Set exercise: Produce the listing below again, exactly as shown.

# start of Records for this exercise

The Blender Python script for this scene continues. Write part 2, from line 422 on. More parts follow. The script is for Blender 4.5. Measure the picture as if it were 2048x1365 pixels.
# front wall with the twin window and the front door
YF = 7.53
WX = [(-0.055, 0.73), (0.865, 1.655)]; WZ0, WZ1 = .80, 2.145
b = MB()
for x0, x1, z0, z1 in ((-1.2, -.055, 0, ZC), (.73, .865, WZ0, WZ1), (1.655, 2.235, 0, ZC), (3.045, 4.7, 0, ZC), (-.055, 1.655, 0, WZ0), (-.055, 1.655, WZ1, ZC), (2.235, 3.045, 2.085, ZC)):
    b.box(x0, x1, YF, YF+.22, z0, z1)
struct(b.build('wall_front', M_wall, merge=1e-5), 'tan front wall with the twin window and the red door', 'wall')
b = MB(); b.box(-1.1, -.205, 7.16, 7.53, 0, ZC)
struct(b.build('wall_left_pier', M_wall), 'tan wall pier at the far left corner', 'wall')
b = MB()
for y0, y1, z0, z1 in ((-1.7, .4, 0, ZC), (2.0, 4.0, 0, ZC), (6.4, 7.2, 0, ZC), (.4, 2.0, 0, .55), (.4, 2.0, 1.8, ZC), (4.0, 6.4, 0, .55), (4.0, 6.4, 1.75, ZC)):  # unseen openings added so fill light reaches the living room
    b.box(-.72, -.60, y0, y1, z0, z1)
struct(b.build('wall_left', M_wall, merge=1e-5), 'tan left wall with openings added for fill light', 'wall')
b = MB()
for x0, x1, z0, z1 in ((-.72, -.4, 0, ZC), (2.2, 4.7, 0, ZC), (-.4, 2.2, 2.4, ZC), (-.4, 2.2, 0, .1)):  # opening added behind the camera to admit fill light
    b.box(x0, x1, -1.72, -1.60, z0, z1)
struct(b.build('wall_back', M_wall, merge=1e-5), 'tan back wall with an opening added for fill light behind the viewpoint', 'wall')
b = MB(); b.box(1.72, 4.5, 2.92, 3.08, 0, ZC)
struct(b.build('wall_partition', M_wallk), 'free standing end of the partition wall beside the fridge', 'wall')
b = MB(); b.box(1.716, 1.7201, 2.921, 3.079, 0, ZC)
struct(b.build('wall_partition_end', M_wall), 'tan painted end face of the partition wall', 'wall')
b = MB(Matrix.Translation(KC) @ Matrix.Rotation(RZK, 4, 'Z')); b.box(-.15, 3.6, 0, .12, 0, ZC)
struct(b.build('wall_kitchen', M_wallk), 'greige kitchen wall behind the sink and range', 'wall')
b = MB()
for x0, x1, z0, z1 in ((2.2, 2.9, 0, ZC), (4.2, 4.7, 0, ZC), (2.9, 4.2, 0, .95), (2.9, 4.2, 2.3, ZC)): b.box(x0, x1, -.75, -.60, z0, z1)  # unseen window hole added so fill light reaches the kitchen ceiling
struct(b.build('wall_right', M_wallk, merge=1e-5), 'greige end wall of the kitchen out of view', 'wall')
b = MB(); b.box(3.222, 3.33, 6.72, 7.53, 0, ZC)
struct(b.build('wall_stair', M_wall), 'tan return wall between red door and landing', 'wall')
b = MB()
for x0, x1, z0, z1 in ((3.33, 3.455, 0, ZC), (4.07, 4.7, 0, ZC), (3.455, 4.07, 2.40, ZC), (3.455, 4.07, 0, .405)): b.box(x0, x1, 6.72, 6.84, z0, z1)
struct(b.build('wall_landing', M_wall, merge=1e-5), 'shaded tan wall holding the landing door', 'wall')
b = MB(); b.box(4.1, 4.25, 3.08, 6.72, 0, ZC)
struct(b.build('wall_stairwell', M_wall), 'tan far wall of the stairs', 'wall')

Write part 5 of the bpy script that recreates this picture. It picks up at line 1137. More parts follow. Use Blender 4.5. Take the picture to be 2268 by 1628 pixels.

# end of Records for this exercise

Complete response:
The Blender Python script for this scene continues. Write part 2, from line 422 on. More parts follow. The script is for Blender 4.5. Measure the picture as if it were 2048x1365 pixels.
# front wall with the twin window and the front door
YF = 7.53
WX = [(-0.055, 0.73), (0.865, 1.655)]; WZ0, WZ1 = .80, 2.145
b = MB()
for x0, x1, z0, z1 in ((-1.2, -.055, 0, ZC), (.73, .865, WZ0, WZ1), (1.655, 2.235, 0, ZC), (3.045, 4.7, 0, ZC), (-.055, 1.655, 0, WZ0), (-.055, 1.655, WZ1, ZC), (2.235, 3.045, 2.085, ZC)):
    b.box(x0, x1, YF, YF+.22, z0, z1)
struct(b.build('wall_front', M_wall, merge=1e-5), 'tan front wall with the twin window and the red door', 'wall')
b = MB(); b.box(-1.1, -.205, 7.16, 7.53, 0, ZC)
struct(b.build('wall_left_pier', M_wall), 'tan wall pier at the far left corner', 'wall')
b = MB()
for y0, y1, z0, z1 in ((-1.7, .4, 0, ZC), (2.0, 4.0, 0, ZC), (6.4, 7.2, 0, ZC), (.4, 2.0, 0, .55), (.4, 2.0, 1.8, ZC), (4.0, 6.4, 0, .55), (4.0, 6.4, 1.75, ZC)):  # unseen openings added so fill light reaches the living room
    b.box(-.72, -.60, y0, y1, z0, z1)
struct(b.build('wall_left', M_wall, merge=1e-5), 'tan left wall with openings added for fill light', 'wall')
b = MB()
for x0, x1, z0, z1 in ((-.72, -.4, 0, ZC), (2.2, 4.7, 0, ZC), (-.4, 2.2, 2.4, ZC), (-.4, 2.2, 0, .1)):  # opening added behind the camera to admit fill light
    b.box(x0, x1, -1.72, -1.60, z0, z1)
struct(b.build('wall_back', M_wall, merge=1e-5), 'tan back wall with an opening added for fill light behind the viewpoint', 'wall')
b = MB(); b.box(1.72, 4.5, 2.92, 3.08, 0, ZC)
struct(b.build('wall_partition', M_wallk), 'free standing end of the partition wall beside the fridge', 'wall')
b = MB(); b.box(1.716, 1.7201, 2.921, 3.079, 0, ZC)
struct(b.build('wall_partition_end', M_wall), 'tan painted end face of the partition wall', 'wall')
b = MB(Matrix.Translation(KC) @ Matrix.Rotation(RZK, 4, 'Z')); b.box(-.15, 3.6, 0, .12, 0, ZC)
struct(b.build('wall_kitchen', M_wallk), 'greige kitchen wall behind the sink and range', 'wall')
b = MB()
for x0, x1, z0, z1 in ((2.2, 2.9, 0, ZC), (4.2, 4.7, 0, ZC), (2.9, 4.2, 0, .95), (2.9, 4.2, 2.3, ZC)): b.box(x0, x1, -.75, -.60, z0, z1)  # unseen window hole added so fill light reaches the kitchen ceiling
struct(b.build('wall_right', M_wallk, merge=1e-5), 'greige end wall of the kitchen out of view', 'wall')
b = MB(); b.box(3.222, 3.33, 6.72, 7.53, 0, ZC)
struct(b.build('wall_stair', M_wall), 'tan return wall between red door and landing', 'wall')
b = MB()
for x0, x1, z0, z1 in ((3.33, 3.455, 0, ZC), (4.07, 4.7, 0, ZC), (3.455, 4.07, 2.40, ZC), (3.455, 4.07, 0, .405)): b.box(x0, x1, 6.72, 6.84, z0, z1)
struct(b.build('wall_landing', M_wall, merge=1e-5), 'shaded tan wall holding the landing door', 'wall')
b = MB(); b.box(4.1, 4.25, 3.08, 6.72, 0, ZC)
struct(b.build('wall_stairwell', M_wall), 'tan far wall of the stairs', 'wall')

Write part 5 of the bpy script that recreates this picture. It picks up at line 1137. More parts follow. Use Blender 4.5. Take the picture to be 2268 by 1628 pixels.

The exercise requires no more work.